In the last few years, the market has exploded with new devices, applications, and services that have been focused on being easy to access and consumable with little technical knowledge. It's pretty much now become the norm to visit an online store, choose an application, and start using it immediately.

The traditional approach has been to deploy Windows on physical machines and use some form of distribution system for deploying applications and securing data. Users would be working from 9 to 5 in the office, physically sitting in front of their desktop PCs, and therefore they would consider it secure.

Corporate IT risks turning into a slow-moving dinosaur that does not contribute, but rather hinders innovation and the users' ability to be productive. Users are starting to avoid involving IT since it takes a long time to get anything done, and is slow moving. There is now a real threat that corporate IT becomes irrelevant and starts getting competition from these outside trends.

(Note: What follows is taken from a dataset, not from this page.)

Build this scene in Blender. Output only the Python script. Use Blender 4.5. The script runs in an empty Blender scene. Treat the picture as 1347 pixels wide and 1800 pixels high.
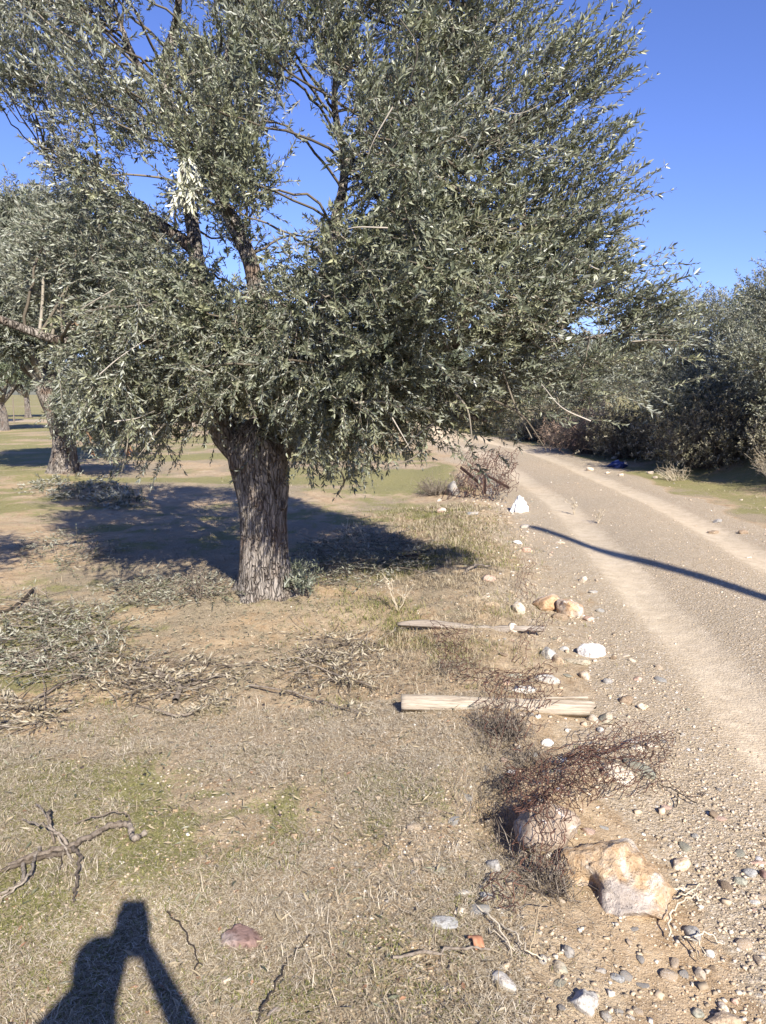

VMware has a track record in innovation, often where others get stuck. The origin of Horizon Workspace was a cloud identity services platform called MyOneLogin. It was developed by a company called TriCipher. TriCipher was founded in 2000 and acquired by VMware in August 2010.

Horizon Application Manager 1.0 was released in May 2011. This was also the first time that VMware unveiled their Project Horizon vision, with Application Manager being the first solution delivered against that vision. Horizon Application Manager was a user-centric management service for accessing cloud applications and included an identity-as-a-service hub that securely extended the users' existing identity, and allowed users to access web-based applications in a secure manner from any device.

Since the solution was still a cloud service, one of the top priorities for VMware was to convert it into an on-premise solution. (This was highly in demand especially by European customers who have strict data privacy laws.)

In August 2011, VMware released Horizon Workspace 1.5, and now customers could choose to install it on premise. During 2011, VMware acquired other companies such as Wanova to expand their capabilities. Horizon Suite 1.0 was announced in the spring of 2013. The idea with the Suite is that the customer could now buy one Stock Keeping Unit (SKU) to solve all their needs for end-user computing, from managing physical desktops to mobile management. The Suite includes Horizon Workspace, Horizon View, and Horizon Mirage, along with ThinApp, Workstation, and Fusion.